US Democratic candidates dump on Trump over North Korea meeting

US President Donald Trump stands with Kim Jong Un, the North Korean leader, on the North Korean side of the Demilitarized Zone at Panmunjom, on June 30, 2019. PHOTO: NYTIMES

WASHINGTON (REUTERS) - Candidates running for the 2020 United States Democratic presidential nomination on Sunday (June 30) criticised President Donald Trump's latest overture to North Korean leader Kim Jong Un, saying the leaders' meeting lacked substance and elevated a ruthless dictator.

The Republican Trump became the first sitting US president to step into North Korea on Sunday, drawing on his penchant for showmanship and surprise to pull off talks with Mr Kim in the Demilitarised Zone that divides the two Koreas.

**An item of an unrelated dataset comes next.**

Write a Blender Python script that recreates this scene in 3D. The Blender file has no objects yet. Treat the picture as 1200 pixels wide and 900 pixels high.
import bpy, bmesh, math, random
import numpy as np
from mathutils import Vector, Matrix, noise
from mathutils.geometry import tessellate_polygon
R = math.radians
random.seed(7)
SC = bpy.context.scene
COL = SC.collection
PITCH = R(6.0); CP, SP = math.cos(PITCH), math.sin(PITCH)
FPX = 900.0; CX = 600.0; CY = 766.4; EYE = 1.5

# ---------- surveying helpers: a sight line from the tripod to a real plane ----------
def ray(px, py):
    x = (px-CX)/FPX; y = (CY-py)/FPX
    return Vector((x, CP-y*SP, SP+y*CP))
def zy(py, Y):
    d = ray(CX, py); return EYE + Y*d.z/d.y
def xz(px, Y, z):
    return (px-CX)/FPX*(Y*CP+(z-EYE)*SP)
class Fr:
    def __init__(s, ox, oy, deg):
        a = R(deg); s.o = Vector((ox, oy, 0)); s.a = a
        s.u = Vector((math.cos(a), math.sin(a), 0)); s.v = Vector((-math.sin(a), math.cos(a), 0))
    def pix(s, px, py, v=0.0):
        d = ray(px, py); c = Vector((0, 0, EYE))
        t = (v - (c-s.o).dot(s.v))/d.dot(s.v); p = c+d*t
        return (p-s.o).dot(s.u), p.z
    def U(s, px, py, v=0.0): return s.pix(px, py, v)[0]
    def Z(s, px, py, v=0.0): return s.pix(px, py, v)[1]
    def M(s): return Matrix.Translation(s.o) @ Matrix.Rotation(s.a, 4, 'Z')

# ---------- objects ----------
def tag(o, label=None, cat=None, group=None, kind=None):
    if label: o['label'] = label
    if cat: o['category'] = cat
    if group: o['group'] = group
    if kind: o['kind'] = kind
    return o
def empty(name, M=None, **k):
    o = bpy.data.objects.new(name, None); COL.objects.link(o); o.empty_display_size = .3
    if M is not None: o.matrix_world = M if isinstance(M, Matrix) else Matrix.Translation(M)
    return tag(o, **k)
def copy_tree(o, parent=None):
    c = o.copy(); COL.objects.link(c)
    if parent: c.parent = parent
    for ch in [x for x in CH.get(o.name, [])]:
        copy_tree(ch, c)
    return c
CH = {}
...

The meeting, at Mr Trump's last-minute invitation, drew praise from some including Pope Francis as a step towards peace. Critics called it a publicity stunt and said Mr Trump wasted an important symbolic move when there has been little sign that North Korea has taken meaningful steps towards denuclearisation.

A number of Democrats vying to replace Mr Trump in the White House in the 2020 election said there was nothing wrong with talking to US adversaries including Mr Kim. This round of talks, however, should have followed intense preparations and substantive progress by North Korea on the nuclear issue, they said.

"Our President shouldn't be squandering American influence on photo ops and exchanging love letters with a ruthless dictator," Senator Elizabeth Warren said in a Twitter post.

Her 2020 rival and Senate colleague Bernie Sanders did not fault Mr Trump for meeting Mr Kim.

"But I don't want it simply to be a photo opportunity, the whole world's media was attracted there," he said. "What's going to happen tomorrow and the next day?"

Mr Trump has weakened the State Department at a time when Washington needs to move forward diplomatically towards peace, he said.

While there is nothing wrong with talking to adversaries, Mr Trump has raised the profile of a dictator by meeting Mr Kim three times now with nothing to show for it, according to Mr Julian Castro, US housing secretary under president Barack Obama, and former US Representative Beto O'Rourke.

North Korea has not lived up to commitments made in previous summits with Mr Trump and intense preparations should be have been made before the leaders met again to ensure progress, they said.

"He's doing it backward," Mr Castro said.

A spokesman for former vice-president Joe Biden said Mr Trump was "coddling" dictators at the expense of US national security.

North Korea launched missiles into the sea just last month, Senator Amy Klobuchar noted, showing the need for the US to go into such talks armed with a clear mission and clear goals.

"It is not as easy as just going and bringing a hot dish over the fence to the dictator next door," she said.

The candidates spoke on CNN's State Of The Union, ABC's This Week and CBS' Face The Nation.